──────── SOURCE DATA ────────
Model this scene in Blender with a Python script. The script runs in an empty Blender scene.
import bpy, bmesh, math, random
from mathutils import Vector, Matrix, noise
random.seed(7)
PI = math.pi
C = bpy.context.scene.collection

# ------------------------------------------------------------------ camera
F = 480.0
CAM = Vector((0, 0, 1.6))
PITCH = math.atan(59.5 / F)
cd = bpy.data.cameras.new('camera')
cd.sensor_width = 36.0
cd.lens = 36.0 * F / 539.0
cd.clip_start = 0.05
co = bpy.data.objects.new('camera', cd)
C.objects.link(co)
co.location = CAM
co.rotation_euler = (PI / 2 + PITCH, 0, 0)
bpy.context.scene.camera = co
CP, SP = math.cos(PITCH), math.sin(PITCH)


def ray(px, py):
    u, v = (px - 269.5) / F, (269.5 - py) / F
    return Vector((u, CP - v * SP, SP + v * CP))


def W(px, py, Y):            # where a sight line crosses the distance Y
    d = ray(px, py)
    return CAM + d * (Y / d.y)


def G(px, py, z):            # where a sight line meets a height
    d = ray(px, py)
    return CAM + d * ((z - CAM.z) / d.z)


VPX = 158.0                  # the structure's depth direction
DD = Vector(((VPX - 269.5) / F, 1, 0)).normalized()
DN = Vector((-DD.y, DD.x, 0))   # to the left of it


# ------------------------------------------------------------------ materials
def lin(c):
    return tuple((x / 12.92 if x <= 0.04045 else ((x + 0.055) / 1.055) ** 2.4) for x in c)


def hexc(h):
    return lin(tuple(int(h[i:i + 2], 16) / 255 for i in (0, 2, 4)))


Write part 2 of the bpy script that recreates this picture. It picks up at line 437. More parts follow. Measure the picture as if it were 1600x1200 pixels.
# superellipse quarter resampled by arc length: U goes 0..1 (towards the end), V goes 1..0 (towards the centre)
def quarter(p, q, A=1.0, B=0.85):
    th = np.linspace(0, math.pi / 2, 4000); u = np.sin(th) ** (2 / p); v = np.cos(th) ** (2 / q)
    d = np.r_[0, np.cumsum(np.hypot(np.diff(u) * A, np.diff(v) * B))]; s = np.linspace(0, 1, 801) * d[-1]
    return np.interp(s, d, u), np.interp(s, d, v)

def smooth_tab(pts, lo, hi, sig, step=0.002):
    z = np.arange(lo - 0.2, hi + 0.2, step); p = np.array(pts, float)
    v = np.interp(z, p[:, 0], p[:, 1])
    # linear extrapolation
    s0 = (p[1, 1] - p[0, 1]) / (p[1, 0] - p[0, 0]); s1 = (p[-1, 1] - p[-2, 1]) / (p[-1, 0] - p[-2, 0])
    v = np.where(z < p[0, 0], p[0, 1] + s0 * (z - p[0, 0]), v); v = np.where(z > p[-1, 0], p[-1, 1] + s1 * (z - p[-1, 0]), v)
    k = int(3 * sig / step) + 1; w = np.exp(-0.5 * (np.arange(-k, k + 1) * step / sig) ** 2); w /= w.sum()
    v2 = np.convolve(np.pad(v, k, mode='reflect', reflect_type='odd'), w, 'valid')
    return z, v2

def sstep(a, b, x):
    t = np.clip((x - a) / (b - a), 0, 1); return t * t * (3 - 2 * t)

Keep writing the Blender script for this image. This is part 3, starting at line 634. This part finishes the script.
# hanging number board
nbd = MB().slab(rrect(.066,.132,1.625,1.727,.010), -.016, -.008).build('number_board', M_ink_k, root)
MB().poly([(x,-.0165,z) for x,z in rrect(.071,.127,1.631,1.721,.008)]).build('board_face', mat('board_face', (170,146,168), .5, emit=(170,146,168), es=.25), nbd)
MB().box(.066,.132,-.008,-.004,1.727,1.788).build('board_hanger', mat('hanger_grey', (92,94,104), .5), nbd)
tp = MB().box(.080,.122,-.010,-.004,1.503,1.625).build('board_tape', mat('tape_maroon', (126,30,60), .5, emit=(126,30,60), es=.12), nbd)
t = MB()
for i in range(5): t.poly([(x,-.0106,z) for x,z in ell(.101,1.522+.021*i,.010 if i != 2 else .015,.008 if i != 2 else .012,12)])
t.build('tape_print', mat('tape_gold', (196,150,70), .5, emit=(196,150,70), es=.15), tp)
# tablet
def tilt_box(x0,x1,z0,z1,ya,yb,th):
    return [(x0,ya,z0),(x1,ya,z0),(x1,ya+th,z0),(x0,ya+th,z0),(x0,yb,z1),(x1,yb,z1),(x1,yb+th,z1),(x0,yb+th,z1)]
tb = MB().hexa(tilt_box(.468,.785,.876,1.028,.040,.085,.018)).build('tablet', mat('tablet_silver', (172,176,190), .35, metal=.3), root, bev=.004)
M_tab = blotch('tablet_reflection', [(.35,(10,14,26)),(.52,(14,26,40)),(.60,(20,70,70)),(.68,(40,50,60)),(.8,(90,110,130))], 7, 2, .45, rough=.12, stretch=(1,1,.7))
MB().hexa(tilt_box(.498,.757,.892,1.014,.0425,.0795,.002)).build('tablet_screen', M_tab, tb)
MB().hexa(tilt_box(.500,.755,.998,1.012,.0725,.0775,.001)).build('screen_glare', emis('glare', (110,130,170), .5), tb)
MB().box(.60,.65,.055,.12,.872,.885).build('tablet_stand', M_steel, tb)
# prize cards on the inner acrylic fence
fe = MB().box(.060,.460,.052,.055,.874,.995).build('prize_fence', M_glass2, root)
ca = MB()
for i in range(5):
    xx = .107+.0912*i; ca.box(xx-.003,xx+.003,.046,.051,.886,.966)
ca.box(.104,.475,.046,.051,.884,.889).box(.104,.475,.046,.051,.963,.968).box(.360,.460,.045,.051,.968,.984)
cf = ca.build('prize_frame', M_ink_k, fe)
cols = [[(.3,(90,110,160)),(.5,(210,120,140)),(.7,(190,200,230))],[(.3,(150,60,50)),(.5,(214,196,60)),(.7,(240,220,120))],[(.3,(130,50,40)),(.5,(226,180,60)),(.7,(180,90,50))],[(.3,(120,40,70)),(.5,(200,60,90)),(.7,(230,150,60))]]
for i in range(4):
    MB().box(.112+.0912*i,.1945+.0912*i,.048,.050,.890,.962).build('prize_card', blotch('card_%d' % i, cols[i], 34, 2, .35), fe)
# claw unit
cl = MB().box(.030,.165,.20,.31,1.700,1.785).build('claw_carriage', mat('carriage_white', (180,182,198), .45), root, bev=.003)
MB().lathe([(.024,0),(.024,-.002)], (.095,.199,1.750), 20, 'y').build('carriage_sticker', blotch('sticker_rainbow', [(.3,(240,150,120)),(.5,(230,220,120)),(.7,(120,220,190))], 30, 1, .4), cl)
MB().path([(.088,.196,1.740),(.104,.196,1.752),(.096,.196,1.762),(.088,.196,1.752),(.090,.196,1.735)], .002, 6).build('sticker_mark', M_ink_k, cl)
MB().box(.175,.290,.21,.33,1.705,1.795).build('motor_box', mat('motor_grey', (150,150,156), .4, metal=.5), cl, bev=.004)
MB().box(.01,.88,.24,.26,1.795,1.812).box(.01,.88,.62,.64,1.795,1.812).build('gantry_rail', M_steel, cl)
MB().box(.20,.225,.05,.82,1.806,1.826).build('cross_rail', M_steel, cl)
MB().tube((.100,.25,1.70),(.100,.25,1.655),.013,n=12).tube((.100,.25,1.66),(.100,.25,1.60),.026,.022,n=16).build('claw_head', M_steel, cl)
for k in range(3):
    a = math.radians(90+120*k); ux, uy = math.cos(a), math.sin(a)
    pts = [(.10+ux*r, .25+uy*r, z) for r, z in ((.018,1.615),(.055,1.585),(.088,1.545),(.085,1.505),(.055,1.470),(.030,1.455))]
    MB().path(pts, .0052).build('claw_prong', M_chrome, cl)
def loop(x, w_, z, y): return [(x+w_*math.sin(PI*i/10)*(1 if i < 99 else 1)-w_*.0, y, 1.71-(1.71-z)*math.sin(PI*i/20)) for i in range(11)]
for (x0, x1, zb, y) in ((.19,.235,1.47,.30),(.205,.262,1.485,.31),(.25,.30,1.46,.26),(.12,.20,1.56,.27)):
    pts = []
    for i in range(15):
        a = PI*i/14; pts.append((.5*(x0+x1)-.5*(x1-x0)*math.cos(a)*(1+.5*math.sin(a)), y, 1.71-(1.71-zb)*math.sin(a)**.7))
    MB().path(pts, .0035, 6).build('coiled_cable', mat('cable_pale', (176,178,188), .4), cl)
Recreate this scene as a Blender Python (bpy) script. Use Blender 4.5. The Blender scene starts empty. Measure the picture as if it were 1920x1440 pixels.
────────
GIVEN EXERCISE.
Scan the material above for the word "script". Copy each line where it occurs.

FINAL RESULT.
Model this scene in Blender with a Python script. The script runs in an empty Blender scene.
Write part 2 of the bpy script that recreates this picture. It picks up at line 437. More parts follow. Measure the picture as if it were 1600x1200 pixels.
Keep writing the Blender script for this image. This is part 3, starting at line 634. This part finishes the script.
Recreate this scene as a Blender Python (bpy) script. Use Blender 4.5. The Blender scene starts empty. Measure the picture as if it were 1920x1440 pixels.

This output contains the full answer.